La novità starebbe quindi nell'accordo preventivo e nell'obbligo di pagare gli editori per usare quei contenuti. È prevedibile che i motori di ricerca e altre piattaforme, piuttosto che pagare, reagiranno escludendo a priori tutti i siti giornalistici.

È stata sempre questa, del resto, la posizione di Google ogni volta che è stata ventilata un'ipotesi simile in altri Paesi. Finora solo la Germania ci ha provato, con una legge, che ha però un effetto meno importante rispetto a quella italiana. Il Bundestag, il parlamento tedesco, ha approvato la cosiddetta lex Google, che impone ai motori di ricerca e agli aggregatori di notizie di pagare una tassa di licenza per la pubblicazione dei contenuti editoriali sui rispettivi siti. Nella versione definitiva della legge è stato tuttavia inserito un passaggio per consentire la pubblicazione di singole parole o di parti ridotte dei testi. Di fatto lascia inalterato così lo status quo.

Non c'è la stessa "scappatoia" nella normativa italiana e quindi ora la parola, eventualmente, spetterà al Parlamento nella fase di conversione del decreto in legge. Per altro, il testo della norma italiana non tiene conto del diritto di citazione da parte di qualsiasi utente sul proprio sito o pagina Facebook, aprendo la via a possibili controversie e rischi di (auto)censure. In altre parole, come se fosse una macchina del tempo tarata su tempi pre-internet, la norma non tiene conto della prassi dei social network e del web 2.0.
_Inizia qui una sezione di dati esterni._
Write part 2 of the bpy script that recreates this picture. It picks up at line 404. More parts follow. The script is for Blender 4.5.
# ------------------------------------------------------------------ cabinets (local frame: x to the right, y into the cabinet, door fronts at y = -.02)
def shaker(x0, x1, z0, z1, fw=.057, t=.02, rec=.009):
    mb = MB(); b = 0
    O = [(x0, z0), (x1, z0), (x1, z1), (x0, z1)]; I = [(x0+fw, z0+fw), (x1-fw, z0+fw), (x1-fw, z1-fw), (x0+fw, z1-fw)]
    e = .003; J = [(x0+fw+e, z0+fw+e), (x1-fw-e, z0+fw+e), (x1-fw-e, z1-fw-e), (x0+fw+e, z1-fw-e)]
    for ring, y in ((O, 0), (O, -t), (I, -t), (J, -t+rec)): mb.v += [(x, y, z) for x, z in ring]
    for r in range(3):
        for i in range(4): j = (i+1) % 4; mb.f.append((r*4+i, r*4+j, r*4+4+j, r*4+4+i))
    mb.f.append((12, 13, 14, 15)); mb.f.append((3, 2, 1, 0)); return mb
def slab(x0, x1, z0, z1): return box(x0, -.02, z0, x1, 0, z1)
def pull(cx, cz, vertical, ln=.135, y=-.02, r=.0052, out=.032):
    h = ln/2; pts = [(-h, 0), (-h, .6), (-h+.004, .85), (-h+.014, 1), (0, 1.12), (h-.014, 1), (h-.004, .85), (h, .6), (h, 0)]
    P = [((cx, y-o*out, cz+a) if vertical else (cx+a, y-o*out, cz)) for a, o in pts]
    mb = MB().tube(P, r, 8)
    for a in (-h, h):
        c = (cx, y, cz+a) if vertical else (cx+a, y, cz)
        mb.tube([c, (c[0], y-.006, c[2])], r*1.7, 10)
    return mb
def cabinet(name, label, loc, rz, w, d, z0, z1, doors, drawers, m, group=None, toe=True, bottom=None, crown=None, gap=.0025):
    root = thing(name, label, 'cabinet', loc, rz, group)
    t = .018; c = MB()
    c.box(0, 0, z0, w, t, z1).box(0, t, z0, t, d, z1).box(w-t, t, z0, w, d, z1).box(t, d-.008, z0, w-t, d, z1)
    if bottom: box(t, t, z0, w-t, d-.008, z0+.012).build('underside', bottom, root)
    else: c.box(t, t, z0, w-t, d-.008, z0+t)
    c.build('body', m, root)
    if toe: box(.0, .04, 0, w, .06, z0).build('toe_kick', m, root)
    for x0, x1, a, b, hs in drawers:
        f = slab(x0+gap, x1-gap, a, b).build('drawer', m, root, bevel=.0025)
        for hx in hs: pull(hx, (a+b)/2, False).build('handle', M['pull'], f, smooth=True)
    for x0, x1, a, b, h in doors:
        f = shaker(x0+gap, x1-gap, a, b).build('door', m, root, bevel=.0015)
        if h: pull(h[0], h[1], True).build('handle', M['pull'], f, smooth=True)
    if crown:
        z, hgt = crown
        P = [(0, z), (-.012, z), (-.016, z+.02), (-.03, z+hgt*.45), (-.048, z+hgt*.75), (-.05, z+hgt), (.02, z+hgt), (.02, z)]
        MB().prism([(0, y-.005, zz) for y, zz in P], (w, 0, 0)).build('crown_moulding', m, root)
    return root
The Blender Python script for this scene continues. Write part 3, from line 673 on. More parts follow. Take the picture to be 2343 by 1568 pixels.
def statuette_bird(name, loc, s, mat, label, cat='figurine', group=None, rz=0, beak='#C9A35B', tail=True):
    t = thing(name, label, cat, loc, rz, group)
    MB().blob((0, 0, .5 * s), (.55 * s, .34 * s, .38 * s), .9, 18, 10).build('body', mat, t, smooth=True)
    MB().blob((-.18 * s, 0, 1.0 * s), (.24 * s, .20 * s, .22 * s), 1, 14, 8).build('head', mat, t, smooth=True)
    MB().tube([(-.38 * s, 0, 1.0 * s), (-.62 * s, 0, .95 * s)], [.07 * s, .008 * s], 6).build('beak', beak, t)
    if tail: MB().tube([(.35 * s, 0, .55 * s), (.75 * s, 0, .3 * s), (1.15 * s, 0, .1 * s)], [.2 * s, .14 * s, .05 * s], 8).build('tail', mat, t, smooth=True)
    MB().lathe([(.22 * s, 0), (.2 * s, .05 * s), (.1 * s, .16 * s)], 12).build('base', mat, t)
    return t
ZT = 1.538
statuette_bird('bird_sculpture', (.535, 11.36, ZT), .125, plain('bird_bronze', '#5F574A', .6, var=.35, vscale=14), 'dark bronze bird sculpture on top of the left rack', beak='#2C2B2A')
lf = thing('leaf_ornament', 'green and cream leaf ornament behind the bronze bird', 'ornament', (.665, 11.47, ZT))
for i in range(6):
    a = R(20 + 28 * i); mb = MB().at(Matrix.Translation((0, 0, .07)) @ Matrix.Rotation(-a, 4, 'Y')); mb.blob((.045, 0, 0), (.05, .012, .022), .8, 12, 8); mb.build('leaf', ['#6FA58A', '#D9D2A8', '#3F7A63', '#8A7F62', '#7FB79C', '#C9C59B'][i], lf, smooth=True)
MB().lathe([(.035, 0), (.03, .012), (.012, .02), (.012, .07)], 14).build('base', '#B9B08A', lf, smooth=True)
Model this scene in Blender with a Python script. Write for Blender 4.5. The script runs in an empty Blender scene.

Ampie le ricadute potenziali anche del regolamento Agcom, che scatta a marzo 2014. L'Autorità, su segnalazione dei detentori di diritto d'autore, chiederà ai soggetti responsabili di rimuovere contenuti pirata presenti sul web. In caso di rifiuto, ordinerà agli hosting provider o ai provider d'accesso internet rispettivamente di rimuovere il contenuto dai propri server o di oscurare il sito. La procedura durerà 35 giorni e l'ordine andrà eseguito in cinque giorni (i tempi scendono a dodici e tre giorni nei casi più gravi e urgenti). I provider rischiano fino a 250 mila euro se non ubbidiscono.

Anche questa è una norma che ha impatto sui big del web e infatti a quanto risulta Google e altri sono pronti a impugnarla al Tar del Lazio. Li riguarda direttamente la web tax, inoltre, com'è noto: presente all'interno della Legge di Stabilità (ancora non approvata, a differenza delle altre due norme). Prevede l'obbligo di acquisto di pubblicità o servizi di e-commerce da operatori con partita Iva italiana ma anche un calcolo del reddito da tassare in Italia basato non sui costi sostenuti ma su altri indicatori di profitto. A questo si aggiunge il vincolo di tracciabilità nei pagamenti di servizi pubblicitari sulla rete.

Completa il quadro l'aumento - pure previsto nella Legge di Stabilità - per l'equo compenso Siae per il diritto alla copia privata su dispositivi elettronici. Il testo prevede che venga allineato alla media europea e quindi rincarato - secondo le prime stime - di circa il 70 per cento.

Sarà poi un decreto un decreto del Ministro dei beni e delle attività culturali e del turismo ad aggiornare i compensi previsti per ciascun dispositivo, i cui prezzi quindi aumenteranno al pubblico: smartphone, memorie, hard disk, computer, tablet.

«Dobbiamo subito ribadire che nuovi aggiuntivi balzelli non farebbero che penalizzare ulteriormente l'innovazione tecnologica», ha commentato Cristiano Radaelli, presidente di Anitec, l'Associazione Nazionale Industrie Informatica. «Se implementata, questa richiesta si trasformerebbe, di fatto, in un costo aggiuntivo che graverebbe sui consumatori e sulle famiglie, generando il concreto rischio di allargare il digital divide italiano».